● TO BE DONE
Can you set down, exactly as they appear below, the lines from the opening of the material through the one bearing "from mathutils import Vector, Matrix", minus the pictures?

● SUPPLIED MATERIAL
— BEGIN —
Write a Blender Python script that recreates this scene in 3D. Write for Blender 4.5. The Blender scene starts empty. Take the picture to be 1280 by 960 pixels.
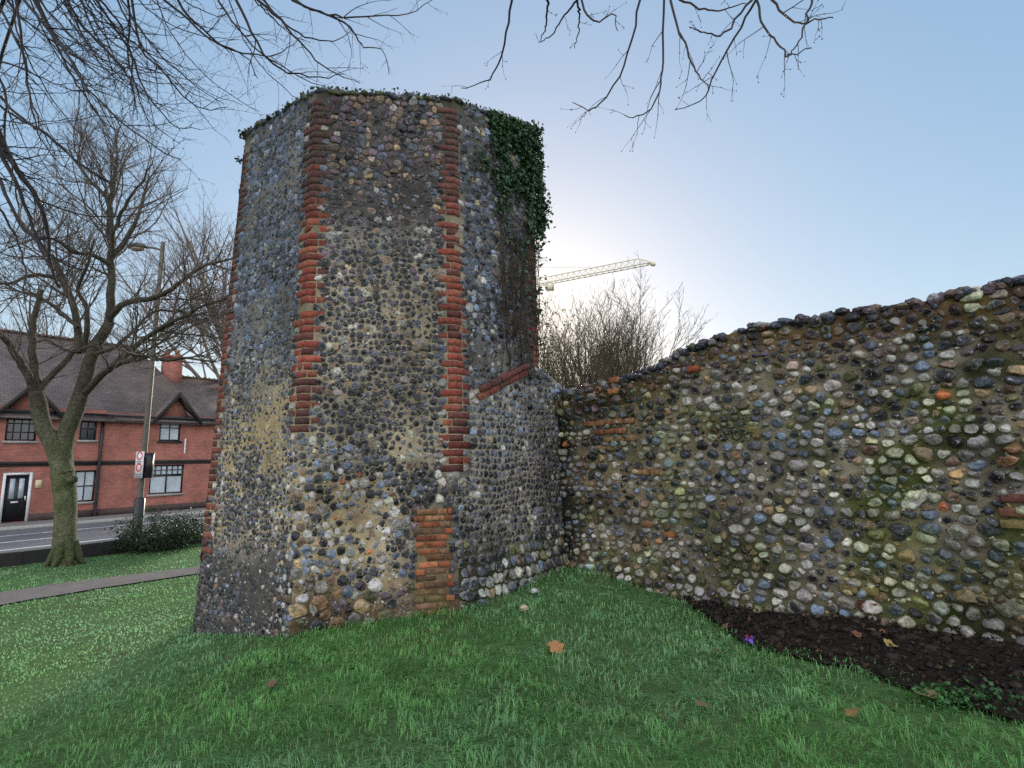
import bpy, math, random
import numpy as np
from mathutils import Vector, Matrix

rng = np.random.default_rng(11)
random.seed(11)
C = bpy.context.scene.collection
sc = bpy.context.scene
rad = math.radians

# ------------------------------------------------------------------ camera, sky, sun, exposure
FPX = 650.0                     # focal length in photograph pixels (1280 wide)
PITCH, ROLL = rad(8.3), rad(1.2)
EYE = np.array([0.0, 0.0, 1.6])
FW = np.array([0, math.cos(PITCH), math.sin(PITCH)])
UP0 = np.array([0, -math.sin(PITCH), math.cos(PITCH)])
RT0 = np.array([1.0, 0, 0])
RT = RT0 * math.cos(ROLL) - UP0 * math.sin(ROLL)
UP = UP0 * math.cos(ROLL) + RT0 * math.sin(ROLL)
cd = bpy.data.cameras.new('camera')
cam = bpy.data.objects.new('camera', cd)
C.objects.link(cam)
cd.sensor_width = 36.0
cd.lens = 36.0 * FPX / 1280.0
cd.clip_end = 3000
cam.matrix_world = Matrix(((RT[0], UP[0], -FW[0], EYE[0]), (RT[1], UP[1], -FW[1], EYE[1]),
                           (RT[2], UP[2], -FW[2], EYE[2]), (0, 0, 0, 1)))
sc.camera = cam

SKY_GAMMA, SKY_SAT = .34, 2.0
SKY_TINT = (1.0, .97, .97, 1)
SKY_BACK = (4.0, 4.0, 4.2, 1)
SUN_EL, SUN_AZ = 13.0, 2.0      # degrees; azimuth clockwise from straight ahead (+Y)
w = bpy.data.worlds.new('World')
sc.world = w
w.use_nodes = True
nt = w.node_tree
sky = nt.nodes.new('ShaderNodeTexSky')
sky.sky_type = 'NISHITA'
sky.sun_disc = False
sky.sun_elevation = rad(SUN_EL)
sky.sun_rotation = rad(SUN_AZ)
sky.air_density = 1.0
sky.dust_density = 0.6
sky.ozone_density = 2.0
sky.altitude = 0
bg = nt.nodes['Background']
# thin winter haze evens the sky out: compress its range; opposite the low sun the haze is pale and warmer
gam = nt.nodes.new('ShaderNodeGamma')
gam.inputs[1].default_value = SKY_GAMMA
hs_ = nt.nodes.new('ShaderNodeHueSaturation')
hs_.inputs['Saturation'].default_value = SKY_SAT
geo_ = nt.nodes.new('ShaderNodeTexCoord')
sep_ = nt.nodes.new('ShaderNodeSeparateXYZ')
mr_ = nt.nodes.new('ShaderNodeMapRange')
mr_.interpolation_type = 'SMOOTHSTEP'
mr_.inputs['From Min'].default_value = .35
mr_.inputs['From Max'].default_value = -.7
mr_.inputs['To Min'].default_value = 0.0
mr_.inputs['To Max'].default_value = .85
mxs = nt.nodes.new('ShaderNodeMix')
mxs.data_type = 'RGBA'
mxs.inputs[7].default_value = SKY_BACK
tint = nt.nodes.new('ShaderNodeMix')
tint.data_type = 'RGBA'
tint.blend_type = 'MULTIPLY'
tint.inputs[0].default_value = 1.0
tint.inputs[7].default_value = SKY_TINT
nt.links.new(geo_.outputs['Generated'], sep_.inputs[0])
nt.links.new(sep_.outputs['Y'], mr_.inputs['Value'])
nt.links.new(sky.outputs[0], gam.inputs[0])
nt.links.new(gam.outputs[0], hs_.inputs['Color'])
nt.links.new(hs_.outputs[0], tint.inputs[6])
nt.links.new(tint.outputs[2], mxs.inputs[6])
nt.links.new(mr_.outputs[0], mxs.inputs[0])
nt.links.new(mxs.outputs[2], bg.inputs[0])
bg.inputs[1].default_value = 0.15
sl = bpy.data.lights.new('sun', 'SUN')
sl.energy = 1.3
sl.angle = rad(11)
sl.color = (1.0, 0.9, 0.76)
so = bpy.data.objects.new('sun', sl)
C.objects.link(so)
sdir = Vector((math.sin(rad(SUN_AZ)) * math.cos(rad(SUN_EL)), math.cos(rad(SUN_AZ)) * math.cos(rad(SUN_EL)), math.sin(rad(SUN_EL))))
so.rotation_euler = sdir.to_track_quat('Z', 'Y').to_euler()
so.location = (0, 30, 30)
sc.view_settings.view_transform = 'Standard'
sc.view_settings.look = 'None'
sc.view_settings.gamma = 1.0
sc.view_settings.use_curve_mapping = False
sc.view_settings.exposure = 1.78
sc.cycles.use_denoising = False      # keep the grain of the stone


# ------------------------------------------------------------------ helpers
def ray(x, y):
    return FW * FPX + RT * (x - 640) - UP * (y - 480)


def at_y(x, y, Y):
    r = ray(x, y)
    return EYE + r * (Y - EYE[1]) / r[1]


def at_z(x, y, Z):
    r = ray(x, y)
    return EYE + r * (Z - EYE[2]) / r[2]


def on_plane(x, y, P, n):
    r = ray(x, y)
    return EYE + r * ((np.asarray(P) - EYE) @ n) / (r @ n)


def unit(v):
    v = np.asarray(v, float)
    return v / (np.linalg.norm(v) + 1e-12)


def sstep(a, b, x):
    t = np.clip((x - a) / (b - a), 0, 1)
    return t * t * (3 - 2 * t)


def _hash(i, j, k, s):
    n = (i * 374761393 + j * 668265263 + k * 2147483647 + s * 1274126177) & 0x7fffffff
    n = ((n ^ (n >> 13)) * 1274126177) & 0x7fffffff
    return ((n ^ (n >> 16)) & 0xffff) / 65535.0


def noise3(P, s=0):
    """value noise in 0..1 at points P (N,3)"""
    P = np.asarray(P, float)
    I = np.floor(P).astype(np.int64)
    f = P - I
    f = f * f * (3 - 2 * f)
    r = 0
    for a in (0, 1):
        for b in (0, 1):
            for c in (0, 1):
                wgt = (f[:, 0] if a else 1 - f[:, 0]) * (f[:, 1] if b else 1 - f[:, 1]) * (f[:, 2] if c else 1 - f[:, 2])
                r = r + wgt * _hash(I[:, 0] + a, I[:, 1] + b, I[:, 2] + c, s)
    return r


def fbm(P, s=0, o=3):
    P = np.asarray(P, float)
    r, a, t = 0, 1.0, 0
    for k in range(o):
        r = r + a * noise3(P * 2 ** k + 17.3 * k, s + k)
        t += a
        a *= 0.5
    return r / t


ORIGIN = {}


def empty(name, loc, label, cat, group=None, rz=0.0):
    o = bpy.data.objects.new(name, None)
    C.objects.link(o)
    o.location = [float(v) for v in loc]
    o.rotation_euler = (0, 0, rz)
    o.empty_display_size = 0.2
    o['label'] = label
    o['category'] = cat
    if group:
        o['group'] = group
    ORIGIN[o.name] = np.asarray(loc, float)
    return o


def tag(o, label=None, cat=None, group=None, kind=None):
    for k, v in (('label', label), ('category', cat), ('group', group), ('kind', kind)):
        if v:
            o[k] = v
    return o


def build(name, V, F, mat, parent=None, col=None, smooth=False, local=False, origin=None):
    """ONE mesh object from world-space vertices V and a list of index arrays F."""
    V = np.asarray(V, float).reshape(-1, 3)
    if isinstance(F, np.ndarray):
        F = [F]
    F = [np.asarray(f, np.int64) for f in F if len(f)]
    org = np.zeros(3)
    if parent is not None and not local:
        org = ORIGIN.get(parent.name, np.zeros(3))
    if parent is None and origin is not None:
        org = np.asarray(origin, float)
    V = V - org
    me = bpy.data.meshes.new(name)
    me.vertices.add(len(V))
    me.vertices.foreach_set('co', V.astype(np.float32).ravel())
    loops = np.concatenate([f.ravel() for f in F]).astype(np.int32)
    tot = np.concatenate([np.full(len(f), f.shape[1]) for f in F])
    me.loops.add(len(loops))
    me.loops.foreach_set('vertex_index', loops)
    me.polygons.add(len(tot))
    me.polygons.foreach_set('loop_start', np.concatenate([[0], np.cumsum(tot)[:-1]]).astype(np.int32))
    me.update(calc_edges=True)
    me.validate()
    if smooth:
        me.polygons.foreach_set('use_smooth', np.ones(len(me.polygons), bool))
    if col is not None:
        col = np.asarray(col, float)
        if col.ndim == 1:
            col = np.tile(col, (len(V), 1))
        a = me.color_attributes.new('Col', 'FLOAT_COLOR', 'POINT')
        a.data.foreach_set('color', np.concatenate([np.clip(col, 0, 1), np.ones((len(V), 1))], 1).astype(np.float32).ravel())
    me.materials.append(mat)
    o = bpy.data.objects.new(name, me)
    C.objects.link(o)
    if parent is not None:
        o.parent = parent
        ORIGIN[o.name] = org
    else:
        o.location = org
        ORIGIN[o.name] = org
    return o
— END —
● ANSWER BELOW
Write a Blender Python script that recreates this scene in 3D. Write for Blender 4.5. The Blender scene starts empty. Take the picture to be 1280 by 960 pixels.
import bpy, math, random
import numpy as np
from mathutils import Vector, Matrix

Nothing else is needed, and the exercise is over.